図2 建設予定地周辺の地図(クリックで拡大) 出典:隠岐の島町

 発電所の予定地(工区)は赤い四角形の部分だ。1つの大きさは350m×60m(2万1000m2)。2工区ある。町が1工区当たり年額75万6000円で貸し付け、発電期間として20年間を予定する。

 旧滑走路の長さは1500mあり、舗装がそのまま残っている。なぜそのうちの一部しか発電に使わないのだろうか。「中国電力によれば、これ以上発電量を増やしても受け入れができないからだ」(隠岐の島町役場定住対策課ブランド推進係)。

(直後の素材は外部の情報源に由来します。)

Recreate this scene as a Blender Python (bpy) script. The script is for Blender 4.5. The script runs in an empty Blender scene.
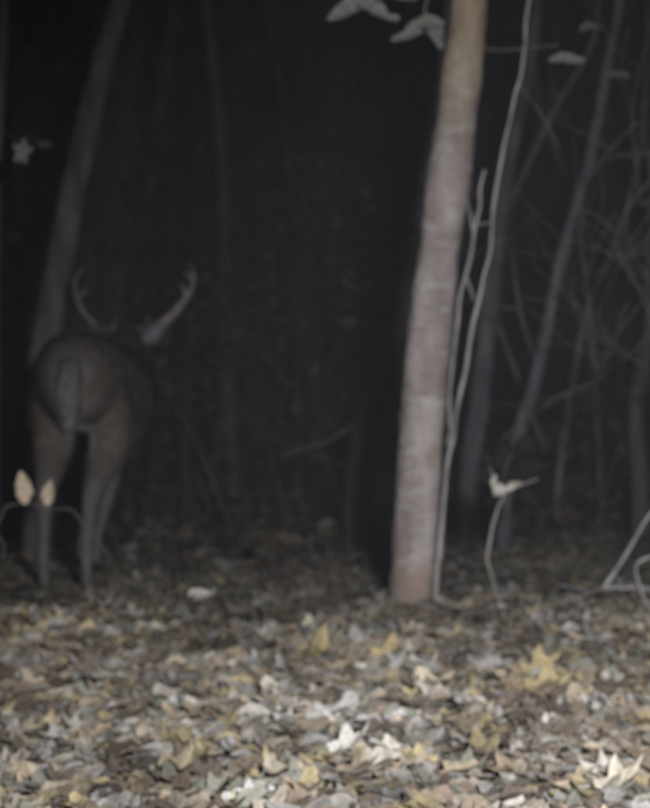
import bpy, math, random
from mathutils import Vector, noise, Matrix
random.seed(7)
R=random.random
def U(a,b): return a+(b-a)*R()
scene=bpy.context.scene
F=1960.0; CAMZ=1.0; HY=330.0
def W(x,y,d):           # point standing at distance d (metres along +Y) in the clearing
    return Vector(((x-325)*d/F, d, CAMZ-(y-HY)*d/F))
def gz(x,y):
    b=0
    if y>6.9:
        t=y-6.9
        b=-0.045*t if t<6 else (-0.27-0.01*(min(t,60)-6))
    if y>55:
        t=min(1,(y-55)/60); b+=30*t*t*(3-2*t)  # added far hill, made up to block the sky between trunks
    n=noise.noise(Vector((x*.55,y*.55,0)))*.035+noise.noise(Vector((x*2.1,y*2.1,3)))*.018
    return b+n
class MB:
    def __init__(s): s.v=[];s.f=[];s.c=[];s.m=[]
    def tube(s,pts,rad,n=8,sub=4,col=(1,1,1),jit=0,mat=0,cap=True):
        pts=[Vector(p) for p in pts]
        P=[];Q=[]
        N=len(pts)
        for i in range(N-1):
            p0=pts[max(i-1,0)];p1=pts[i];p2=pts[i+1];p3=pts[min(i+2,N-1)]
            for k in range(sub):
                t=k/sub
                P.append(.5*((2*p1)+(p2-p0)*t+(2*p0-5*p1+4*p2-p3)*t*t+(3*p1-p0-3*p2+p3)*t**3))
                Q.append(rad[i]*(1-t)+rad[i+1]*t)
        P.append(pts[-1]);Q.append(rad[-1])
        base=len(s.v); M=len(P)
        T=(P[1]-P[0]).normalized()
        a=T.orthogonal().normalized()
        for i in range(M):
            T=(P[min(i+1,M-1)]-P[max(i-1,0)]).normalized()
            a=(a-T*a.dot(T)).normalized(); b=T.cross(a)
            for k in range(n):
                an=2*math.pi*k/n
                r=Q[i]
                d=a*math.cos(an)+b*math.sin(an)
                if jit:
                    q=P[i]+d*r
                    r*=1+jit*noise.noise(Vector((q.x*14,q.y*14,q.z*5)))+jit*.6*noise.noise(Vector((q.x*40,q.y*40,q.z*14)))
                s.v.append(P[i]+d*r); s.c.append(col)
        for i in range(M-1):
            for k in range(n):
                s.f.append((base+i*n+k,base+i*n+(k+1)%n,base+(i+1)*n+(k+1)%n,base+(i+1)*n+k)); s.m.append(mat)
        if cap:
            s.f.append(tuple(base+(M-1)*n+k for k in range(n))); s.m.append(mat)
            s.f.append(tuple(base+k for k in reversed(range(n)))); s.m.append(mat)
        return P
    def leaf(s,c,L,wd,nrm,ang,col,curl=.3,lobes=0,mat=0):
        nrm=Vector(nrm).normalized()
        if isinstance(ang,tuple):
            d=Vector(ang); d=(d-nrm*d.dot(nrm)).normalized()
        else:
            u=nrm.orthogonal().normalized(); v=nrm.cross(u)
            d=u*math.cos(ang)+v*math.sin(ang)
        e=nrm.cross(d)
        base=len(s.v); n=16 if lobes else 10
        s.v.append(Vector(c)-nrm*curl*L*.12); s.c.append(tuple(x*.8 for x in col))
        for k in range(n):
            an=2*math.pi*k/n
            r=1+ (.34*math.cos(lobes*an) if lobes else 0)+U(-.08,.08)
            px=math.cos(an)*r; py=math.sin(an)*r
            if not lobes: py*=(1-.25*px)*(1-.5*abs(px))*1.15
            h=curl*L*(.45*py*py+.35*px*px*(1 if px>0 else -.4)+U(-.08,.08))
            s.v.append(Vector(c)+d*px*L*.5+e*py*wd*.5+nrm*h)
            q=U(.85,1.1); s.c.append(tuple(x*q for x in col))
        for k in range(n):
            s.f.append((base,base+1+k,base+1+(k+1)%n)); s.m.append(mat)
    def obj(s,name,mats,smooth=True,parent=None):
        me=bpy.data.meshes.new(name); me.from_pydata([tuple(p) for p in s.v],[],s.f)
        for m in (mats if isinstance(mats,list) else [mats]): me.materials.append(m)
        me.polygons.foreach_set('material_index',s.m)
        ca=me.color_attributes.new('Col','FLOAT_COLOR','POINT')
        fl=[]
        for c in s.c: fl+= [c[0],c[1],c[2],1]
        ca.data.foreach_set('color',fl)
        if smooth: me.polygons.foreach_set('use_smooth',[True]*len(me.polygons))
        me.update()
        o=bpy.data.objects.new(name,me); scene.collection.objects.link(o)
        if parent: o.parent=parent
        return o
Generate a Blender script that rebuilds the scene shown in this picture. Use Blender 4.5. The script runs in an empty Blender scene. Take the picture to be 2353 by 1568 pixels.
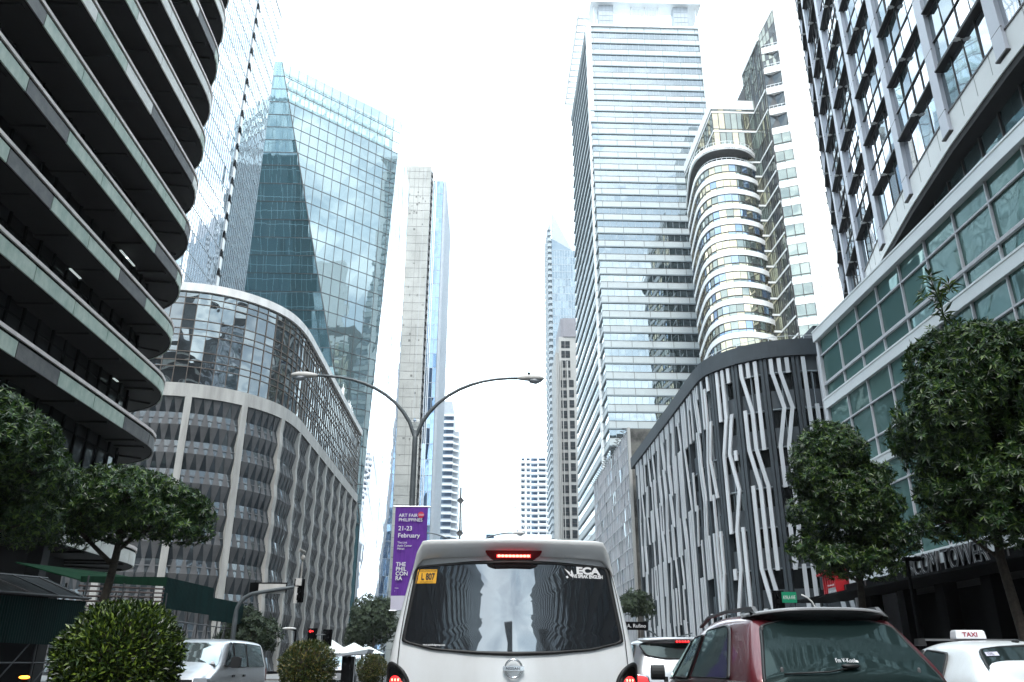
import bpy, bmesh, math, random
from mathutils import Vector, Matrix
R_ = math.radians
S = bpy.context.scene
COL = S.collection
# ---------------------------------------------------------------- camera
HC = 1.2
cd = bpy.data.cameras.new('camera'); cam = bpy.data.objects.new('camera', cd); COL.objects.link(cam)
cd.sensor_width = 36.0; cd.lens = 36.0 * 1884.0 / 2353.0; cd.clip_start = 0.05; cd.clip_end = 6000
YAW, PITCH, ROLL = R_(1.8), R_(21.6), R_(0.2)
cam.matrix_world = Matrix.Translation((0, 0, HC)) @ Matrix.Rotation(-YAW, 4, 'Z') @ Matrix.Rotation(math.pi/2 + PITCH, 4, 'X') @ Matrix.Rotation(ROLL, 4, 'Z')
S.camera = cam
# ---------------------------------------------------------------- light
S.view_settings.view_transform = 'Standard'; S.view_settings.look = 'None'
S.view_settings.exposure = 0.6; S.view_settings.gamma = 1.0
SUN_EL, SUN_AZ = R_(54), R_(184)      # high, straight behind the camera, down the street
W = bpy.data.worlds.new('World'); S.world = W; W.use_nodes = True
nt = W.node_tree; nt.nodes.clear()
def N(t, **k):
    n = nt.nodes.new(t)
    for a, b in k.items(): setattr(n, a, b)
    return n
out = N('ShaderNodeOutputWorld'); bg = N('ShaderNodeBackground')
sky = N('ShaderNodeTexSky', sky_type='NISHITA', sun_disc=False, sun_elevation=SUN_EL, sun_rotation=SUN_AZ, air_density=1.2, dust_density=3.0)
tc = N('ShaderNodeTexCoord')
mp = N('ShaderNodeMapping'); mp.inputs['Scale'].default_value = (1.0, 1.0, 2.2)
nz = N('ShaderNodeTexNoise'); nz.inputs['Scale'].default_value = 2.6; nz.inputs['Detail'].default_value = 9; nz.inputs['Roughness'].default_value = 0.55; nz.inputs['Distortion'].default_value = 0.4
cr = N('ShaderNodeValToRGB'); cr.color_ramp.elements[0].position = 0.33; cr.color_ramp.elements[1].position = 0.56
cr.color_ramp.elements[0].color = (.45, .45, .45, 1)
nz2 = N('ShaderNodeTexNoise'); nz2.inputs['Scale'].default_value = 7.0; nz2.inputs['Detail'].default_value = 8; nz2.inputs['Distortion'].default_value = .8
cr2 = N('ShaderNodeValToRGB'); cr2.color_ramp.elements[0].position = .40; cr2.color_ramp.elements[1].position = .60
cl = N('ShaderNodeMixRGB'); cl.inputs[1].default_value = (1.25, 1.60, 1.88, 1); cl.inputs[2].default_value = (2.58, 2.94, 3.10, 1)
sm = N('ShaderNodeMixRGB', blend_type='MULTIPLY'); sm.inputs[0].default_value = 1; sm.inputs[2].default_value = (.13, .13, .13, 1)
mx = N('ShaderNodeMixRGB')
L = nt.links.new
L(tc.outputs['Generated'], mp.inputs[0]); L(mp.outputs[0], nz.inputs[0]); L(mp.outputs[0], nz2.inputs[0])
L(nz.outputs[0], cr.inputs[0]); L(nz2.outputs[0], cr2.inputs[0]); L(cr2.outputs[0], cl.inputs[0]); L(sky.outputs[0], sm.inputs[1])
L(cr.outputs[0], mx.inputs[0]); L(sm.outputs[0], mx.inputs[1]); L(cl.outputs[0], mx.inputs[2]); L(mx.outputs[0], bg.inputs[0])
bg.inputs[1].default_value = 1.0; L(bg.outputs[0], out.inputs[0])
sd = bpy.data.lights.new('sun', 'SUN'); so = bpy.data.objects.new('sun', sd); COL.objects.link(so)
sd.energy = 1.5; sd.angle = R_(12); sd.color = (1, .96, .91)
dirv = Vector((math.sin(SUN_AZ)*math.cos(SUN_EL), math.cos(SUN_AZ)*math.cos(SUN_EL), math.sin(SUN_EL)))
so.rotation_euler = dirv.to_track_quat('Z', 'Y').to_euler()
so.location = (0, 0, 300)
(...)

図2をよく見ると、どちらの工区も中央に幅5mのすき間がある。これはなぜだろうか。「元滑走路は県有地であり、町が周辺の土地を無償で牛の牧草地として貸し出していた。太陽光発電所建設後も牧草地として使うため、放牧の管理者から(通路としての)要望があったからだ」「企画提案では空港に隣接した立地に適した設計を望む」(同係)。

 2014年9月に企画提案書を受け付け、審査を経て2014年10月に選定結果を公表する。その後、設備認定協議や接続検討、系統連系申し込みを経て、町が事業者と協定や契約を結ぶ。着工時期は2015年4月を予定し、2015年9月から発電を開始する。


 中国電力の実証事業が本格的に動き出すのは2015年9月末の運転開始を待ってからだ(風力発電は2016年度末から)。「現時点ではNAS蓄電池、リチウムイオン蓄電池ともメーカーが決まっておらず、容量(Wh)など出力以外の仕様は未定だ」「設置方法は決まっている。再生エネルギー発電所ごとに設置するのではなく、大型の装置を西の島町の黒木発電所の近隣にまとめて設置したい。これは蓄電池の目的が系統ネットワークの安定化にあるためだ」(中国電力)。